En Allemagne et en Belgique, l’agriculture bio se développe beaucoup plus vite et est beaucoup mieux soutenue financièrement qu’en France où on veut arrêter les aides. Résultat : on va avoir des produits des pays limitrophes qui vont entrer sur le marché. C’est dommageable.
Le ministre de l’Agriculture a indiqué que les régions pourront continuer à financer des aides au maintien. Qu’attendez-vous de la Région Grand Est ?
Nous voulons un programme chiffré, avec des ambitions fortes en termes de surfaces. Le ministre annonce 8 % de la surface agricole en bio en 2022 alors qu’on est déjà à plus de 6 % -et plus de 7 % en Alsace-.
Nous attendons aussi qu’elle s’engage davantage. Les élus ont dit qu’ils allaient mettre 3 à 4 millions d’euros de plus dans les aides. On pourrait peut-être mettre une partie dans la conversion et aller voir l’agence de l’eau pour qu’elle augmente sa participation. Nous attendons en tout cas qu’ils clarifient leur position et qu’ils nous disent clairement vers où ils veulent aller.
Le président Jean Rottner a annoncé qu’il voulait lancer un Davos de l’agriculture. C’est bien, mais sur la transition agricole pour aller vers la bio, il ne se passe rien.
Vous avez interpellé aussi les services de l’État…
Il existait jusqu’en 2014 un outil qu’on appréciait beaucoup : la conférence régionale bio sous l’égide du préfet, qui permettait de faire le point une fois par an avec tous les organismes avec lesquels on travaille. Cela aussi, nous avons proposé à la DRAAF de le remettre en place, mais nous n’avons pas de réponse.
Quelle forme prendra votre mobilisation ?
Nous (à savoir l’Opaba, Bio en Lorraine, Bio de Meurthe-et-Moselle, Bio de Meuse, Bio des Vosges, Bio de Moselle, FRAB, GAB 52, Agrobio 51, GAB 10, Agrobio 08, NDLR) avons proposé aux consommateurs, aux transformateurs, aux commerçants et aux associations de se joindre à nous.
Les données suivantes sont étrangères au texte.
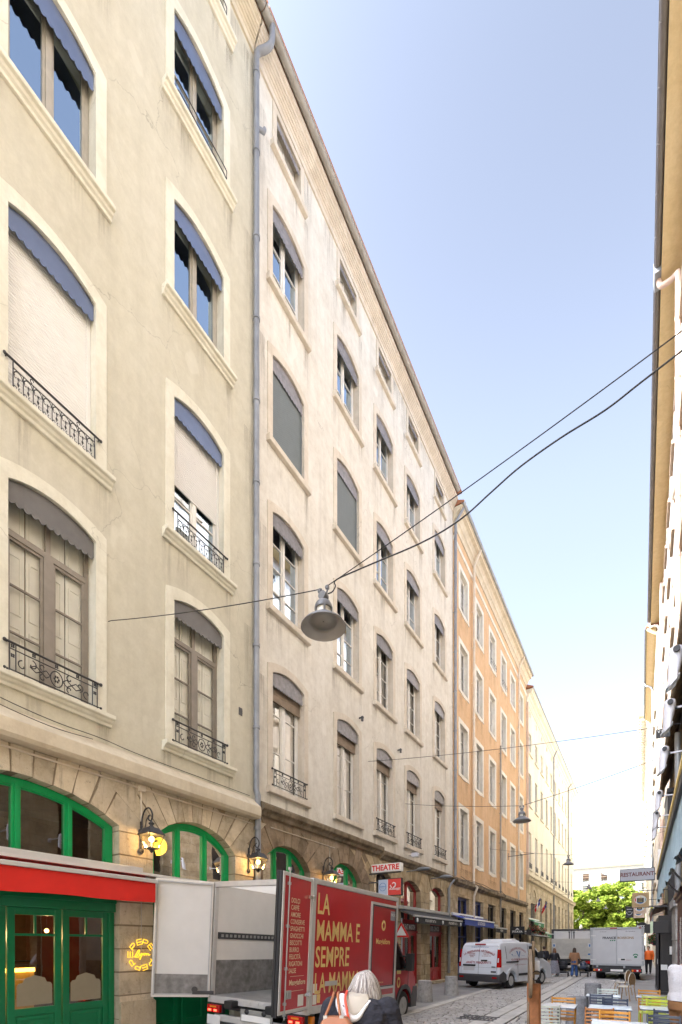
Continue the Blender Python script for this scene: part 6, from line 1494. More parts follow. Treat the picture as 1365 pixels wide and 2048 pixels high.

Nous serons sur la place Charles III de 10h à 14h, avec un barbecue et des produits bios. Les Bretons feront la même chose à Rennes au même moment. Il y a d’autres régions où on sent que ça bouge, notamment celles qui ont consommé l’enveloppe dédiée au financement des conversions depuis 2015 et où la situation est catastrophique. Il y a donc des chances pour que pendant la période hivernale, il y ait d’autres actions.
* L’aide à la conversion accompagne la période de transition de 3 ans, pendant laquelle l’exploitant voit ses rendements chuter et est payé à un prix intermédiaire. L’aide au maintien prend le relais après la certification, pour consolider le modèle économique de la ferme.